The Story
Why it exists.
The beginning
Margot Elena designed Honey and the Moon in 2003 for Tokyo Milk Parfumerie Curiosite, her American fragrance house that treats perfume as storytelling. The name carries that old-world romanticism the brand loves: honey as devotion, the moon as witness. Neither literal nor subtle. The vision was a honey that didn't get gormandized into candy, something that smelled like the real thing, still warm from the comb, then softened by night air and violet petals. Sandalwood and jasmine hold it close to the skin instead of throwing it across a room. Built to linger rather than announce. This is fragrance as quiet gesture, not performance.

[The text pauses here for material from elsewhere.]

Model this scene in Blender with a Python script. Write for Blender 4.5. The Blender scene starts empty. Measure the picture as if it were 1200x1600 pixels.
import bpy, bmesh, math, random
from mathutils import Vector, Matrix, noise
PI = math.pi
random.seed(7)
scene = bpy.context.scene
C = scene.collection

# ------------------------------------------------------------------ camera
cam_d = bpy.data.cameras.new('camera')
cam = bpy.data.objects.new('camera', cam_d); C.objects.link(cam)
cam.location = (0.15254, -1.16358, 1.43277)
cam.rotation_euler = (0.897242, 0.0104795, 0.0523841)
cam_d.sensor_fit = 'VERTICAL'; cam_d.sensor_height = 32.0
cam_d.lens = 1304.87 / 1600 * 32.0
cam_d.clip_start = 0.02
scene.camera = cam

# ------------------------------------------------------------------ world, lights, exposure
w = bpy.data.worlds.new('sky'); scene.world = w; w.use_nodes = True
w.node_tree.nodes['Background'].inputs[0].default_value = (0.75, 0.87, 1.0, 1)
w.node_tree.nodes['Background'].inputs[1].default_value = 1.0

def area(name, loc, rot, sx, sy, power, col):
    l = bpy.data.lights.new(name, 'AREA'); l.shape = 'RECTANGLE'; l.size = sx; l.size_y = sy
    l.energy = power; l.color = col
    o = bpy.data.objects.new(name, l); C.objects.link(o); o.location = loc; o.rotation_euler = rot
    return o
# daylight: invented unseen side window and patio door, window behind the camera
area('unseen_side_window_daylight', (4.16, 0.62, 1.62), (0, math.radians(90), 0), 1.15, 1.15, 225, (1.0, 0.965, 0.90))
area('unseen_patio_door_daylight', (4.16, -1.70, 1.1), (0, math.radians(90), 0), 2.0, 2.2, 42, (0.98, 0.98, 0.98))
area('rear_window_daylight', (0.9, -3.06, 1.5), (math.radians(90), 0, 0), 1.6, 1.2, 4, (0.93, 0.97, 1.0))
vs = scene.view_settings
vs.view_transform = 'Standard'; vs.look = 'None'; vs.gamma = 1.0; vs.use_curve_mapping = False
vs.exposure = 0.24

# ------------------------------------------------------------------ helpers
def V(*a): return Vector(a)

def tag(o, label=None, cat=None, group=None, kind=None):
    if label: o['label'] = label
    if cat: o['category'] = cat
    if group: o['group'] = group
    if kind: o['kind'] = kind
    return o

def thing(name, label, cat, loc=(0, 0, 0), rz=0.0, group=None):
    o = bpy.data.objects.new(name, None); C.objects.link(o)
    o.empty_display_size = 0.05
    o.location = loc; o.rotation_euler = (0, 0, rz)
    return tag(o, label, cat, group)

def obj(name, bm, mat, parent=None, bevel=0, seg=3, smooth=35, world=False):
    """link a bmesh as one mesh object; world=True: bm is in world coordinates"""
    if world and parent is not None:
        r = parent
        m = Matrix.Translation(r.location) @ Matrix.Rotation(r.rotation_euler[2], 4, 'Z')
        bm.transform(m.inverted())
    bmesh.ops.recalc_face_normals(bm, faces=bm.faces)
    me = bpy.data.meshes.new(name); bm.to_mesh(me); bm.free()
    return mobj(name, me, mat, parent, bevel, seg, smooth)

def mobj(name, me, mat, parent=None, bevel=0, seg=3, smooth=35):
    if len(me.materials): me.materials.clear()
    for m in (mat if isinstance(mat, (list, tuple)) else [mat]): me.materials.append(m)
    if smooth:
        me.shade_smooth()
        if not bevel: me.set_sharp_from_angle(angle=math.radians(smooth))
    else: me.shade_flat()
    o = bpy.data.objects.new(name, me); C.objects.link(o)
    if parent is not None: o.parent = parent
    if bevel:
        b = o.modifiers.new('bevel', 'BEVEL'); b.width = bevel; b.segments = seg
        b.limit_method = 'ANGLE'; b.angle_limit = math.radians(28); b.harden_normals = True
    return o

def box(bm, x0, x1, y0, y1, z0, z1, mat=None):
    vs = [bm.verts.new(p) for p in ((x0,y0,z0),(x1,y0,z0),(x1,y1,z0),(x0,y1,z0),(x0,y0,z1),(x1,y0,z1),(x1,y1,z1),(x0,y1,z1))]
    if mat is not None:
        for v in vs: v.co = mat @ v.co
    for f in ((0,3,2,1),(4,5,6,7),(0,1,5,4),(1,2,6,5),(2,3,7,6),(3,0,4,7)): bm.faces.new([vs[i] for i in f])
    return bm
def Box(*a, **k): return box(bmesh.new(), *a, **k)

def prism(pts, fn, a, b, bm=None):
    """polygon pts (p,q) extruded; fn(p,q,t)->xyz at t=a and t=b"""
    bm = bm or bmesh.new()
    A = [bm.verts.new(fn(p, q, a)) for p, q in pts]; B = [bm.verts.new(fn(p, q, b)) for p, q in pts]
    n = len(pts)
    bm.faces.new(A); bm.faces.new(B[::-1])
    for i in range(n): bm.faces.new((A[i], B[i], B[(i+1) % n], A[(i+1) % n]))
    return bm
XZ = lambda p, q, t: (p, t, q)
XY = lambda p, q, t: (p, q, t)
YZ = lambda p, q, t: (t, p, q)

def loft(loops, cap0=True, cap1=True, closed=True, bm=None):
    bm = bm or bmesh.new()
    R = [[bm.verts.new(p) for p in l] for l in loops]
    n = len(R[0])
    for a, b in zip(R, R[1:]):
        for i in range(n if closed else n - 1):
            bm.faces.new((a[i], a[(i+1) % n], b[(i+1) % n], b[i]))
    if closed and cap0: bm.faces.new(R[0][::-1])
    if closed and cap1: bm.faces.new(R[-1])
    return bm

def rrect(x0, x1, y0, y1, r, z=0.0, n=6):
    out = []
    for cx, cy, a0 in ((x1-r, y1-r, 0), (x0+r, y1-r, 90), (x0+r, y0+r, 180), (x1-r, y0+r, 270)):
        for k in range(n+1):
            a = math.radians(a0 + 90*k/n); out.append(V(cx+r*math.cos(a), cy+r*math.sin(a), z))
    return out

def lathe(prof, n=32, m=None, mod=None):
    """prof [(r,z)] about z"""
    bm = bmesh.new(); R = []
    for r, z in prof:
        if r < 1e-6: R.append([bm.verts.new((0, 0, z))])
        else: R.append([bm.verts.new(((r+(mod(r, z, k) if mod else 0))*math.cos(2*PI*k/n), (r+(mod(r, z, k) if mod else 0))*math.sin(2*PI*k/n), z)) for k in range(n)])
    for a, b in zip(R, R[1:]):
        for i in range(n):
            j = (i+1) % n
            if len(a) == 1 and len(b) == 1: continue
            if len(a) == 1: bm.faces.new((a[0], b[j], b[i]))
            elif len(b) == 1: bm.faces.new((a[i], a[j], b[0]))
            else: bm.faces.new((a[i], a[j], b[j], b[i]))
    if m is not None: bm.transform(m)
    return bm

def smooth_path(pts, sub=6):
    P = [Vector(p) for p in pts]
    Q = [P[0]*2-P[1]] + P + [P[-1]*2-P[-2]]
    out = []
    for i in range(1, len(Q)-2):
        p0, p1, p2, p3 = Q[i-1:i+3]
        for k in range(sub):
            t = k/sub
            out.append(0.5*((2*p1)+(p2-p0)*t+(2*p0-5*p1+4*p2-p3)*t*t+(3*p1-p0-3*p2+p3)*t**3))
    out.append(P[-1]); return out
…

What makes Honey and the Moon interesting is the restraint inside the sweetness. Honey as a note is notoriously loud, it can take over a composition entirely if the perfumer isn't careful. Here, violet and jasmine exist alongside it as counterweights, keeping the honey answerable to something softer. Sandalwood anchors the whole thing so it doesn't float off into pure sweetness. The sugar accord is implied more than explicit, you feel it in the way the floral notes read slightly confectionery, but not in a cheap way. More like the sugar on the rim of a glass you've forgotten. That slight effervescence underneath the creaminess is where the composition earns its complexity. It coats without cloying.
The evolution
Honey announces itself first, golden, slightly animal, not at all synthetic. It doesn't shout. It settles into the crook of the wrist like it belongs there. Within the first ten minutes, the jasmine arrives soft and creamy, not indolic, just present enough to remind you this is a floral composition with a sweet tooth. The heart is where things get intimate. Violet reads as sugared and slightly powdery without tipping into vintage grandma territory, more like the dust on a book cover in a warm library. Sandalwood is the undercurrent the whole time, never loud, just warm wood that keeps everything skin-close. By the second hour, the topnotes fade and what remains is a warm, slightly sweet, slightly powdery impression that stays close to the body for another few hours. On fabric, the honey persists, a faint golden warmth that outlasts the violet. On some skin, the violet amplifies slightly. Either way, the drydown stays soft. Moderate sillage means you'll only smell it if you're close. Which, if you're wearing it, means someone is choosing to be close to you.
Cultural impact
Honey and the Moon sits quietly in the Tokyo Milk catalog, not the brand's loudest release, but one of its most wearable. The honey-forward oriental approach has always had fans, but this one avoids the heavy, resiny sweetness that can make oriental fragrances tiring. Instead, it reads cozy and intimate, the kind of scent people describe as appropriate without meaning boring. The 2003 launch date places it early in the indie fragrance wave, before honey became a mainstream note trend. It holds up.